Abstract

Wing-gust encounters arising from flight over complex terrain or adverse weather are unavoidable and cause large lift transients that may result in structural damage due to extreme loads and or fatigue. Gust mitigation through control has the potential to extend the lifetime of air vehicles and wind turbines, although it is challenged by sensor noise, time delays, and low latency requirements. In this study, we report on the successful design and deployment of a closed-loop controller to regulate the lift coefficient of an airfoil equipped with an actuated trailing-edge flap against vortical gust disturbances. The approach is served by a feedforward-feedback control strategy and dedicated hardware. The control strategy relies on the characterization and modeling of the lift response to flap deflections and gust disturbances. In Part I of this series [Phys. Rev. Fluids 7, 024705 (2022)], we quantify and model the lift response to flap deflections. In this second part, we examine and model the gust disturbances on the airfoil lift and combine the models within the control architecture. Gust characterization reveals previously unknown synergy between concurrent gusts with opposite rotation direction, yielding large bursts of lift. The lift response model to gust disturbances is compared to Kussner's and validated against experimental results.
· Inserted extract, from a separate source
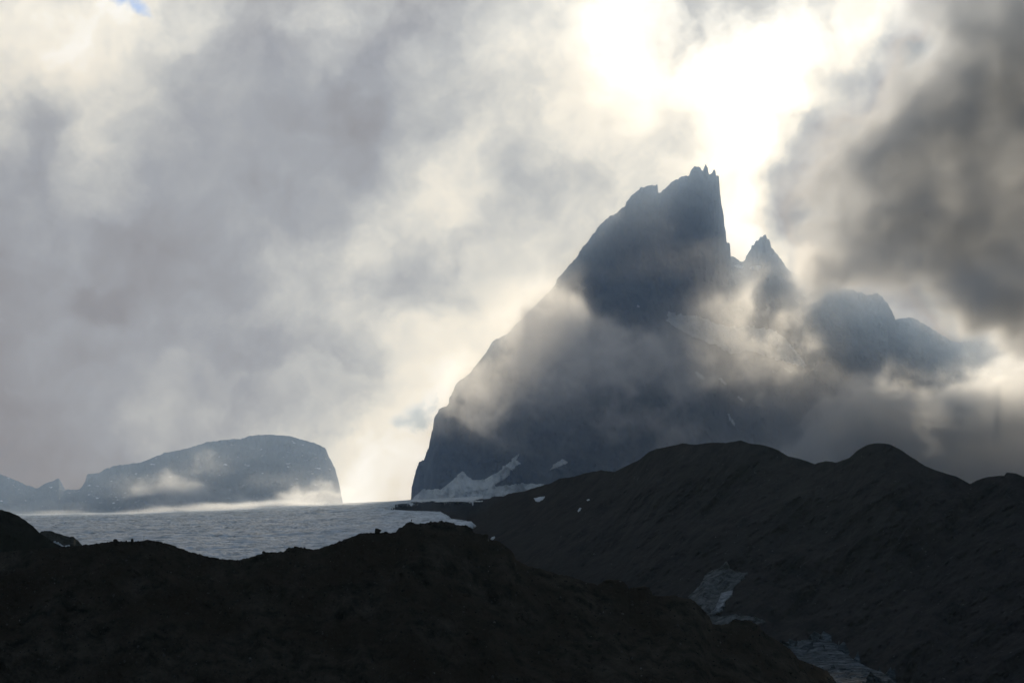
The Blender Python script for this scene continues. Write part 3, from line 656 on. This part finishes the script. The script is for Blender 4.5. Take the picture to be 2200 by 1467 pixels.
bank('mist', 5830, 70, [0,100,200,300,400,450,500,550,600,650,700,750,800], [920,950,980,1010,1040,1060,1080,1095,1115], [
 [0]*13,
 [0,0,0,0,.1,.1,.1,.1,.05,.1,.05,.1,.1],
 [0,0,0,.05,.2,.28,.2,.15,.1,.1,.15,.1,.1],
 [.05,.05,.1,.1,.3,.35,.2,.1,.1,.2,.2,.2,.1],
 [.1,.1,.15,.4,.4,.3,.2,.3,.3,.3,.3,.3,.2],
 [.1,.1,.15,.5,.6,.6,.5,.3,.3,.4,.4,.4,.3],
 [.1,.1,.1,.3,.5,.6,.7,.8,.8,.7,.6,.4,.3],
 [.2,.2,.3,.4,.6,.7,.7,.7,.6,.5,.3,.2,.1],
 [.2,.2,.3,.4,.6,.6,.6,.6,.5,.4,.2,.1,.1]], seedv=3.0, warp=(260, 60, 80, 32), nscale=1 / 130, voxel=(7, 14, 5), contrast=1.9, veil=1.0)

bank('cloud', 5050, 110, [1500,1600,1700,1800,1900,2000,2100,2200,2300], [-150,0,100,200,300,400,500,600,680,740], [
 [0,0,0,0,0,.5,.9,1,1],
 [0,0,0,0,.1,.5,.9,1,1],
 [0,0,0,0,.3,.8,1,1,1],
 [0,0,0,.25,.7,1,1,1,1],
 [0,.1,.3,.6,.9,1,1,1,1],
 [0,.1,.45,.8,1,1,1,1,1],
 [0,.05,.4,.8,1,1,1,1,1],
 [0,0,.4,.6,.75,.9,1,1,1],
 [0,0,0,.1,.15,.35,.65,.9,.9],
 [0,0,0,0,0,0,.15,.4,.4]], seedv=4.0, wide=500, k=2.5, warp=(420, 120, 130, 85), nscale=1 / 260, contrast=2.1, soft=.7, veil=.5, voxel=(8, 14, 8), g=.55)

bank('mist', 5350, 150, [-100,100,300,400,500,600,700,800,900], [1050,1062,1070,1078,1084,1090,1096,1102,1110], [
 [0]*9,
 [0,0,0,0,0,.05,.1,0,0],
 [0,0,0,0,.05,.15,.3,.2,0],
 [0,0,.05,.15,.2,.45,.6,.4,.1],
 [.05,.05,.1,.3,.5,.7,.7,.4,.1],
 [.1,.1,.3,.6,.8,.7,.4,.2,0],
 [.2,.2,.6,.8,.6,.4,.2,.1,0],
 [.5,.5,.6,.4,.2,.1,.1,0,0],
 [.3,.3,.2,.1,0,0,0,0,0]], seedv=6.0, warp=(260, 26, 80, 9), nscale=1 / 120, voxel=(12, 24, 2.5), veil=.6, k=.55)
The model-based feedforward loop detects the onset and magnitude of gust disturbances, which are generated upstream by a pitching airfoil, through a two-component X-wire located upstream of the DLR-F15 research airfoil. The combined controller proves to be effective for lift regulation during gust encounters, with feedforward rejecting large disturbances, and feedback attenuating high-frequency sensor noise and compensating for model uncertainty.